TASK TO CARRY OUT: Every line from the first one to the line containing "scene.camera = cam" should be echoed exactly; leave out the rest.

RAW DATA:
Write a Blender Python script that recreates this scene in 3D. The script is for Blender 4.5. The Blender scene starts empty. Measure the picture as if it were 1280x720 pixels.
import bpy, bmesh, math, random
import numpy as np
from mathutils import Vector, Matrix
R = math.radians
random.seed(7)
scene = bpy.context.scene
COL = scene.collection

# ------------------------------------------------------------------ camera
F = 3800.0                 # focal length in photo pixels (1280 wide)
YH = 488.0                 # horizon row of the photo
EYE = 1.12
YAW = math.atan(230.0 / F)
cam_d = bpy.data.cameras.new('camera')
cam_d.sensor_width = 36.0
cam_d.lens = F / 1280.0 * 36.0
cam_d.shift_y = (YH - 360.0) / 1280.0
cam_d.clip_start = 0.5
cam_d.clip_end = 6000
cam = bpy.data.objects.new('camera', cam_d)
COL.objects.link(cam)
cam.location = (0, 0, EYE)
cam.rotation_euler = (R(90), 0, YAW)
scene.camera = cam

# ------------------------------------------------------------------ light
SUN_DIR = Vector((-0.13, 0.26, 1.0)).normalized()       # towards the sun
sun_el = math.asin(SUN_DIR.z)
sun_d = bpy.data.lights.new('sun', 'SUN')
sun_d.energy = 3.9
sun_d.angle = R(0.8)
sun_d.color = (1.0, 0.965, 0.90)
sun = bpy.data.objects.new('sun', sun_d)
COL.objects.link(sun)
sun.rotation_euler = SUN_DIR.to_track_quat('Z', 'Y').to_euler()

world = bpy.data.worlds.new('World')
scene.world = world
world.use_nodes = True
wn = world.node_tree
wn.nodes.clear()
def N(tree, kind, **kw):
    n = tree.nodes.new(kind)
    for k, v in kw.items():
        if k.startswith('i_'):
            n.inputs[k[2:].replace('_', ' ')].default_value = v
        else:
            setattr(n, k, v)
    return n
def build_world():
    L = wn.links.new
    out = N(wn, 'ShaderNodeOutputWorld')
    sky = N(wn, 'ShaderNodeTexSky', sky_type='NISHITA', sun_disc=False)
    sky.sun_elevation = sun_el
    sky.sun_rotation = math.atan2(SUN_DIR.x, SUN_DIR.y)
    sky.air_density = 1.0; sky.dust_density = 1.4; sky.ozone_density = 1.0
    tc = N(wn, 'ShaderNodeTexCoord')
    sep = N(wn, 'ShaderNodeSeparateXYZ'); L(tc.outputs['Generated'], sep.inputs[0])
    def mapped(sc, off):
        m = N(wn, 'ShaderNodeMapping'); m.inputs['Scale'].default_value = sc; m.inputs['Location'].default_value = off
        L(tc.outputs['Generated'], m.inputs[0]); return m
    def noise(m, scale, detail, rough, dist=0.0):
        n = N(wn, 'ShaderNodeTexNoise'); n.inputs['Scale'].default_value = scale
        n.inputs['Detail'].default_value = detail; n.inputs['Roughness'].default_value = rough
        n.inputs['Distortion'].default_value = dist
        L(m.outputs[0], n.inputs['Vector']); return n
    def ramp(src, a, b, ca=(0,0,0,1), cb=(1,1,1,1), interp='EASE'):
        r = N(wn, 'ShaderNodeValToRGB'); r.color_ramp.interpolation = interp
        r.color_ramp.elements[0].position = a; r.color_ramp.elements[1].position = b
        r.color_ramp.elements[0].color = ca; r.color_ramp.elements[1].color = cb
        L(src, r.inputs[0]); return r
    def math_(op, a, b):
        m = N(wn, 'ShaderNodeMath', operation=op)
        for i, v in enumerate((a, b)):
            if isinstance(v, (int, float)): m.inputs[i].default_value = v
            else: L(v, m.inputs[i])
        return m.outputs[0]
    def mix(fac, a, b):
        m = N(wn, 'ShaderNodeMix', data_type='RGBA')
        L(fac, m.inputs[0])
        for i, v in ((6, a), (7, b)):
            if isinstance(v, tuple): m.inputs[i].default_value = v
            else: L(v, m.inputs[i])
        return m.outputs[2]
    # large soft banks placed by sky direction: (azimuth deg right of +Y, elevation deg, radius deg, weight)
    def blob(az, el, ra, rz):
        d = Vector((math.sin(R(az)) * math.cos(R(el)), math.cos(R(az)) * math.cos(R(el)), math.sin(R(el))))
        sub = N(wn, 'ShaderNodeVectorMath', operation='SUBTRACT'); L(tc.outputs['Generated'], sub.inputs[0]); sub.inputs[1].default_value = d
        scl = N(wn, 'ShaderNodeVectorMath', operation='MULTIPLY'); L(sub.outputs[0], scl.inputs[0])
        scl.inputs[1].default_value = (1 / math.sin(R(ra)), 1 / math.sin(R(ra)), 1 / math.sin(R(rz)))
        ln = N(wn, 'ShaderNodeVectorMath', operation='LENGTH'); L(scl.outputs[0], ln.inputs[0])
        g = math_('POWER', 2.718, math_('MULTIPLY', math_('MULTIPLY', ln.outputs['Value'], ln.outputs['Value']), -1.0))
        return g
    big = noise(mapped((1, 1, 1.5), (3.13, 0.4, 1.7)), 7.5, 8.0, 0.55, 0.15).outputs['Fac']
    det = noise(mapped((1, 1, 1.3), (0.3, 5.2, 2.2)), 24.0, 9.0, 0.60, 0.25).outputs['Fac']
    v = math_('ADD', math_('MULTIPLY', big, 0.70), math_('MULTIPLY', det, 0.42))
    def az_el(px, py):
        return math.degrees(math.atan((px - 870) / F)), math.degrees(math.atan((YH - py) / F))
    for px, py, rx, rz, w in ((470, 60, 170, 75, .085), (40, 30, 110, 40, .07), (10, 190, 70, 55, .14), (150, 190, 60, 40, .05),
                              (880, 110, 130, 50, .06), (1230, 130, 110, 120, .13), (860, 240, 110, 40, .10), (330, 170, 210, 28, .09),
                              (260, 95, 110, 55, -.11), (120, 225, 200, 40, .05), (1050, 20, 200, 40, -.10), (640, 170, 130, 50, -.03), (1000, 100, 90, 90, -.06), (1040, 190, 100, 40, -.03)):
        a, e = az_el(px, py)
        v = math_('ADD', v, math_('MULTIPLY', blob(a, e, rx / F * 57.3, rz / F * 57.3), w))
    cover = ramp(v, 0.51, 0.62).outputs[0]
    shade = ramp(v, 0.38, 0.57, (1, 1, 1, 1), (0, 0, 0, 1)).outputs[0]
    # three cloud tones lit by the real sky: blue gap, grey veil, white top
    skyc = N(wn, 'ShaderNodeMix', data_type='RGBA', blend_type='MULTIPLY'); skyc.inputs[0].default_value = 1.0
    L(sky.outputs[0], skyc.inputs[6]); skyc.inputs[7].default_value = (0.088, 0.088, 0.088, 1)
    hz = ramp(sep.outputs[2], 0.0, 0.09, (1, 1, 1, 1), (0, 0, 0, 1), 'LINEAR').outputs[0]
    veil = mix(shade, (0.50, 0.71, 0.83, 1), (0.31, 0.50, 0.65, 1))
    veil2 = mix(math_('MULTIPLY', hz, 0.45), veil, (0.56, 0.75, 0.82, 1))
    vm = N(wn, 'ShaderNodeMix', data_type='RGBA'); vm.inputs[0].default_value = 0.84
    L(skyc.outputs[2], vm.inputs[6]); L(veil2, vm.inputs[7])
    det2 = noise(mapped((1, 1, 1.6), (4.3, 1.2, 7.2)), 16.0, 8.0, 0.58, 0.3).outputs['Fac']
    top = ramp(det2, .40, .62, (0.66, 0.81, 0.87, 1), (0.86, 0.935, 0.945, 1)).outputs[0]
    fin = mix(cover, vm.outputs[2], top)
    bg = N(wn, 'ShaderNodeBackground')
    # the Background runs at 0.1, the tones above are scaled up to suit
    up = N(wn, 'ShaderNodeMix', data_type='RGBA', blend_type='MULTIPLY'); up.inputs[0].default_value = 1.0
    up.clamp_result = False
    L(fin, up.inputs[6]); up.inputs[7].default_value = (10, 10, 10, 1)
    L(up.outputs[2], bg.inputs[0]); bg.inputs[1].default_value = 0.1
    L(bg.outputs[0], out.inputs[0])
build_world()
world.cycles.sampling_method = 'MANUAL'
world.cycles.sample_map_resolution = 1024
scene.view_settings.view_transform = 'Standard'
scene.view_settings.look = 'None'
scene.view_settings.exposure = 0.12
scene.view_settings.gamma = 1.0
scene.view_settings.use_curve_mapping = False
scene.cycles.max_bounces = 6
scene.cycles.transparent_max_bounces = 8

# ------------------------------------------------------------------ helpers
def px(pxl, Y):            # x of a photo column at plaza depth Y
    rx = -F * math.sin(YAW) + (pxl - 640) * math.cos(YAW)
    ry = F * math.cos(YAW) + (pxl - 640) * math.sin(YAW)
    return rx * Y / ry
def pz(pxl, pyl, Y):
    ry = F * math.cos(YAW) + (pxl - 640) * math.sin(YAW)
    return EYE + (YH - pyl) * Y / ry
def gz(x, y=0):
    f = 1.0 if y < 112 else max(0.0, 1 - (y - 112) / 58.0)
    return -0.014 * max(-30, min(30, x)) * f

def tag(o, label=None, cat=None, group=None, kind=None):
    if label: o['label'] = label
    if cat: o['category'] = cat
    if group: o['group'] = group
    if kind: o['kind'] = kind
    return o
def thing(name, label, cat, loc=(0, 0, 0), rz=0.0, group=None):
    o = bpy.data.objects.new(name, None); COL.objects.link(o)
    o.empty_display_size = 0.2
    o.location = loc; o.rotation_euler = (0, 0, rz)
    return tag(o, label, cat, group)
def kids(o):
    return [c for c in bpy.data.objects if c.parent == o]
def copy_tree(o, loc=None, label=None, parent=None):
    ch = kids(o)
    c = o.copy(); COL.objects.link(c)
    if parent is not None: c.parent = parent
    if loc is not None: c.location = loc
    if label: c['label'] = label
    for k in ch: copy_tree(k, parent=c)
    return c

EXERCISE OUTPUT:
Write a Blender Python script that recreates this scene in 3D. The script is for Blender 4.5. The Blender scene starts empty. Measure the picture as if it were 1280x720 pixels.
import bpy, bmesh, math, random
import numpy as np
from mathutils import Vector, Matrix
R = math.radians
random.seed(7)
scene = bpy.context.scene
COL = scene.collection

# ------------------------------------------------------------------ camera
F = 3800.0                 # focal length in photo pixels (1280 wide)
YH = 488.0                 # horizon row of the photo
EYE = 1.12
YAW = math.atan(230.0 / F)
cam_d = bpy.data.cameras.new('camera')
cam_d.sensor_width = 36.0
cam_d.lens = F / 1280.0 * 36.0
cam_d.shift_y = (YH - 360.0) / 1280.0
cam_d.clip_start = 0.5
cam_d.clip_end = 6000
cam = bpy.data.objects.new('camera', cam_d)
COL.objects.link(cam)
cam.location = (0, 0, EYE)
cam.rotation_euler = (R(90), 0, YAW)
scene.camera = cam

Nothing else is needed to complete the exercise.